Given data:
####################
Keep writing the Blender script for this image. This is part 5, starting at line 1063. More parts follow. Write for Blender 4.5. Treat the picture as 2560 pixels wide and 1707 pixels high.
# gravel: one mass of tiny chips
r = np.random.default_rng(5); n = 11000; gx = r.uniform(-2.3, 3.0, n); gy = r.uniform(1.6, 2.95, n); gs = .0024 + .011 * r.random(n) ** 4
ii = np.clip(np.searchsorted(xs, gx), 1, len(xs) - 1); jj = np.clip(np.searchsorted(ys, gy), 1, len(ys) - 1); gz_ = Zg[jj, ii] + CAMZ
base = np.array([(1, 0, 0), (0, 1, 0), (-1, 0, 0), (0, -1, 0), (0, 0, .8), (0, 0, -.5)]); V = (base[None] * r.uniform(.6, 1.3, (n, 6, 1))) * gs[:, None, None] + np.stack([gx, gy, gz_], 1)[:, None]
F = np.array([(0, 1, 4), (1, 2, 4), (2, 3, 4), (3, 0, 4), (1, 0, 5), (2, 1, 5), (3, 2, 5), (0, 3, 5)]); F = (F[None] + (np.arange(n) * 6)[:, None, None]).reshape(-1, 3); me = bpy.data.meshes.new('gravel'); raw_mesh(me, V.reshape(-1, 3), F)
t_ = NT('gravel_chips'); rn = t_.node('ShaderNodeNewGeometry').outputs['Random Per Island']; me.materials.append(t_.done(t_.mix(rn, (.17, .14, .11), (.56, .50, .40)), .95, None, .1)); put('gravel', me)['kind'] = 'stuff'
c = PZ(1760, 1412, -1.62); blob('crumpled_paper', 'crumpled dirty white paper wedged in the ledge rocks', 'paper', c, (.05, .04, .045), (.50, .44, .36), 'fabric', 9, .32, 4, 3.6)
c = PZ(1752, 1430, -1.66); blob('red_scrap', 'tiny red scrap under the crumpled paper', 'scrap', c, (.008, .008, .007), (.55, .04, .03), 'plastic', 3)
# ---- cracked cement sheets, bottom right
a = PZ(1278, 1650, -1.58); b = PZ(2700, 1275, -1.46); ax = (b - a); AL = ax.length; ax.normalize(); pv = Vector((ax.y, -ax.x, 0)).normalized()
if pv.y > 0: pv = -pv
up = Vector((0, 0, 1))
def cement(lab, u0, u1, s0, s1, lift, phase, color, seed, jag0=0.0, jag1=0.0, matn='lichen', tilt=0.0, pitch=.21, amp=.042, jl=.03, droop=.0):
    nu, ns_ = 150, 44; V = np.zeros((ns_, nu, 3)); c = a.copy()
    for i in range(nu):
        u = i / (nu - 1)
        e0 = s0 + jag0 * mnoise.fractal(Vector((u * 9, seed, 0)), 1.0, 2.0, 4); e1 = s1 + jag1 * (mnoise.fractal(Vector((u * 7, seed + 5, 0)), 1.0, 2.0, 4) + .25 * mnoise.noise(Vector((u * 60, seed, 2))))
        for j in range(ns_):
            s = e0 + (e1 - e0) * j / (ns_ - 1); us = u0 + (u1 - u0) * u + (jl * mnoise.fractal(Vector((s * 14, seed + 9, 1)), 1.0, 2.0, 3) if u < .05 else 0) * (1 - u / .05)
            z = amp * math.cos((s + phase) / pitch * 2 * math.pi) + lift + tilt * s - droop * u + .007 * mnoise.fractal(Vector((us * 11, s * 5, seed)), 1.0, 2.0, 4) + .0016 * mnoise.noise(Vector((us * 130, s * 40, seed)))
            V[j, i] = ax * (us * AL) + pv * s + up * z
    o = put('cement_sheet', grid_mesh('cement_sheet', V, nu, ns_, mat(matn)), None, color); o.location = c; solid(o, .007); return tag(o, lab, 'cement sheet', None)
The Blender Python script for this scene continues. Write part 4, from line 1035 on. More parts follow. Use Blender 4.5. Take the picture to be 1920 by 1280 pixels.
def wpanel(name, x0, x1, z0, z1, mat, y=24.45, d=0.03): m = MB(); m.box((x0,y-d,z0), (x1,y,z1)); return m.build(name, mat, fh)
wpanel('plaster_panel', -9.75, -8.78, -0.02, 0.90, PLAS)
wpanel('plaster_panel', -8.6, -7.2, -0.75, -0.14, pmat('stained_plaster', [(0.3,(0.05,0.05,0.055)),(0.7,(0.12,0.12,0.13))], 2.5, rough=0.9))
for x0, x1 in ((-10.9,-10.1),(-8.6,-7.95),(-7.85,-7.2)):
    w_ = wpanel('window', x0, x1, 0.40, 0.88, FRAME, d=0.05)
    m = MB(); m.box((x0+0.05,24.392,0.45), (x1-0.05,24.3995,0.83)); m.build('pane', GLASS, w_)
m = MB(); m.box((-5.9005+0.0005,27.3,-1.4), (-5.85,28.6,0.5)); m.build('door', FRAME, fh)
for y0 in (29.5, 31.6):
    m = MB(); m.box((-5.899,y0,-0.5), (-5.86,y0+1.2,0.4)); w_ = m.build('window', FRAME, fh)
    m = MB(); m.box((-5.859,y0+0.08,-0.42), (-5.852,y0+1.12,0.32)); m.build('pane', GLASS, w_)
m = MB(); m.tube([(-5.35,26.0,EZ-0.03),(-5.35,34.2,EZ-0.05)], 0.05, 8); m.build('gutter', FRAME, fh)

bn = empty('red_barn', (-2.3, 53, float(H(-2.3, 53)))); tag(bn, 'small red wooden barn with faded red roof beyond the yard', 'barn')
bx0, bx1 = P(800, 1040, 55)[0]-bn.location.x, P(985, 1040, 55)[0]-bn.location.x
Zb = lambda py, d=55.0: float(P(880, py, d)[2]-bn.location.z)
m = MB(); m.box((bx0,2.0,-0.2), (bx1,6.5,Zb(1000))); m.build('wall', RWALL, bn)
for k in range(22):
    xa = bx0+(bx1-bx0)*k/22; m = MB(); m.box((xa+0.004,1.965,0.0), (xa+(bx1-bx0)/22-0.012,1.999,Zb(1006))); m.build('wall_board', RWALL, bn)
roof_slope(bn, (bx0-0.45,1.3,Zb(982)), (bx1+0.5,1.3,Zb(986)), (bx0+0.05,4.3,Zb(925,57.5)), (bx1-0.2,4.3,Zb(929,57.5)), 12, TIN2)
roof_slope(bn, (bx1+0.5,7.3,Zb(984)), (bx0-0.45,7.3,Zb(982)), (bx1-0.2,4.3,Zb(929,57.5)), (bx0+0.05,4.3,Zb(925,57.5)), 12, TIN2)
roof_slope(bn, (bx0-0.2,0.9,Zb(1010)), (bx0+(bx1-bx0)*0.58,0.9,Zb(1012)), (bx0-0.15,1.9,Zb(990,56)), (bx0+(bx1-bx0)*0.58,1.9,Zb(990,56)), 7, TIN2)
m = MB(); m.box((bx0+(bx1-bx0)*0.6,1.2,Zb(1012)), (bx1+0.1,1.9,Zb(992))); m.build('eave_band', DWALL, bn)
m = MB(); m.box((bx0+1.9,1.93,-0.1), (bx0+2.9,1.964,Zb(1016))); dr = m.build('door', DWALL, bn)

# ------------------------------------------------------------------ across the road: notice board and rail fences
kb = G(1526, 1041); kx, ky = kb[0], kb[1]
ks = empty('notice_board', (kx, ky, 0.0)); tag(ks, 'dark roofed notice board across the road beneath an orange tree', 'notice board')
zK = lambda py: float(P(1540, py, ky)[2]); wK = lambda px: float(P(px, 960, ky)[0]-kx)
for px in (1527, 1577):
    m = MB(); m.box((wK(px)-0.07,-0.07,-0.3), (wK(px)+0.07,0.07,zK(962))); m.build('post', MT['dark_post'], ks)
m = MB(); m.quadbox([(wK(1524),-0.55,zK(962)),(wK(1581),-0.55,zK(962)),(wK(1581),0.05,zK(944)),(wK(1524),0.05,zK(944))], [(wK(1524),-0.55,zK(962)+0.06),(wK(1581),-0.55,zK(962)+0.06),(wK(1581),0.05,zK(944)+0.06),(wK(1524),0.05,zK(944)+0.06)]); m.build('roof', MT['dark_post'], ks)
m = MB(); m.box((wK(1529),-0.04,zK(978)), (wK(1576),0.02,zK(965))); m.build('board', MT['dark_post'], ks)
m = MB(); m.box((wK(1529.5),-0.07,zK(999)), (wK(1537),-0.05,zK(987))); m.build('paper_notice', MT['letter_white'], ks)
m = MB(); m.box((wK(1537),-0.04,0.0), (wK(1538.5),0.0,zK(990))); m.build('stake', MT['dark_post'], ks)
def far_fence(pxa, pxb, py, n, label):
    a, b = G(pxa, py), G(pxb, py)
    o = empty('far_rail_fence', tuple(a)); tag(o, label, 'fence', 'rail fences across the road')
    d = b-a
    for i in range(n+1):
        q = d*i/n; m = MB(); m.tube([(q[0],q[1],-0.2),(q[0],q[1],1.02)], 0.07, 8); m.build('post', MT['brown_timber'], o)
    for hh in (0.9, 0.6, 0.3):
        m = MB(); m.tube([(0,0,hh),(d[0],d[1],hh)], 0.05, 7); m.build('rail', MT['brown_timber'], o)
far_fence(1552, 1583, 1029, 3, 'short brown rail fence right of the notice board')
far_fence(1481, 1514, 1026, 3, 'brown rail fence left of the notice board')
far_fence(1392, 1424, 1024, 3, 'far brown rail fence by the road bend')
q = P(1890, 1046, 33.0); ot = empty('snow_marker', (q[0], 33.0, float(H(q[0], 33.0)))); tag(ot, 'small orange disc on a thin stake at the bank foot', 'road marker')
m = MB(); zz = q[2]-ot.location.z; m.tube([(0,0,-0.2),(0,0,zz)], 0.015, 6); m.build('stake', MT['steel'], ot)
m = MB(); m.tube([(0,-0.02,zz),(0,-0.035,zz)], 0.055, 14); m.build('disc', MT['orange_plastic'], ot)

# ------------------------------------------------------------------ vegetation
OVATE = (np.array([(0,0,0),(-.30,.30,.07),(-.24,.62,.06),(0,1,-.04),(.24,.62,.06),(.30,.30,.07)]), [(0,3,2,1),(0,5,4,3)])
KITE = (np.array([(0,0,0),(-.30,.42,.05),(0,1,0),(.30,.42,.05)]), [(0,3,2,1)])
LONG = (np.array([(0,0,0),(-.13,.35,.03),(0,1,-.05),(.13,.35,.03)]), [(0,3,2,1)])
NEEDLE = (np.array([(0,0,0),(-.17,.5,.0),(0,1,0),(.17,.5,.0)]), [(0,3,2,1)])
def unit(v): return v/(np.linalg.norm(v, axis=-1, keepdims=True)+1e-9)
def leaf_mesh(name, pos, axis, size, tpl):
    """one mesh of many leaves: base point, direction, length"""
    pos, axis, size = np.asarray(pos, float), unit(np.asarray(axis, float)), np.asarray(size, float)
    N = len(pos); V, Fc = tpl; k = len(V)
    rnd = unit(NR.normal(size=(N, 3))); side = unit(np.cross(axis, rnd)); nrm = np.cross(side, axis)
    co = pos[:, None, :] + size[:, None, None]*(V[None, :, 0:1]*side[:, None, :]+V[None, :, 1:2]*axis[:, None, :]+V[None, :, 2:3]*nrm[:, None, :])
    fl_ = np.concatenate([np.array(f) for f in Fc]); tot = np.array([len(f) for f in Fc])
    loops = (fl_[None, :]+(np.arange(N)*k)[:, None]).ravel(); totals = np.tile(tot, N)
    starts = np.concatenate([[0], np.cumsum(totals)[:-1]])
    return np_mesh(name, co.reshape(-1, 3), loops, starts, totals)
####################
Task description:
Begin with the line containing "The Blender Python" and end with the line containing "m.build('gutter', FRAME, fh)"; repeat every line from start to finish exactly, and nothing outside them.

The output:
The Blender Python script for this scene continues. Write part 4, from line 1035 on. More parts follow. Use Blender 4.5. Take the picture to be 1920 by 1280 pixels.
def wpanel(name, x0, x1, z0, z1, mat, y=24.45, d=0.03): m = MB(); m.box((x0,y-d,z0), (x1,y,z1)); return m.build(name, mat, fh)
wpanel('plaster_panel', -9.75, -8.78, -0.02, 0.90, PLAS)
wpanel('plaster_panel', -8.6, -7.2, -0.75, -0.14, pmat('stained_plaster', [(0.3,(0.05,0.05,0.055)),(0.7,(0.12,0.12,0.13))], 2.5, rough=0.9))
for x0, x1 in ((-10.9,-10.1),(-8.6,-7.95),(-7.85,-7.2)):
    w_ = wpanel('window', x0, x1, 0.40, 0.88, FRAME, d=0.05)
    m = MB(); m.box((x0+0.05,24.392,0.45), (x1-0.05,24.3995,0.83)); m.build('pane', GLASS, w_)
m = MB(); m.box((-5.9005+0.0005,27.3,-1.4), (-5.85,28.6,0.5)); m.build('door', FRAME, fh)
for y0 in (29.5, 31.6):
    m = MB(); m.box((-5.899,y0,-0.5), (-5.86,y0+1.2,0.4)); w_ = m.build('window', FRAME, fh)
    m = MB(); m.box((-5.859,y0+0.08,-0.42), (-5.852,y0+1.12,0.32)); m.build('pane', GLASS, w_)
m = MB(); m.tube([(-5.35,26.0,EZ-0.03),(-5.35,34.2,EZ-0.05)], 0.05, 8); m.build('gutter', FRAME, fh)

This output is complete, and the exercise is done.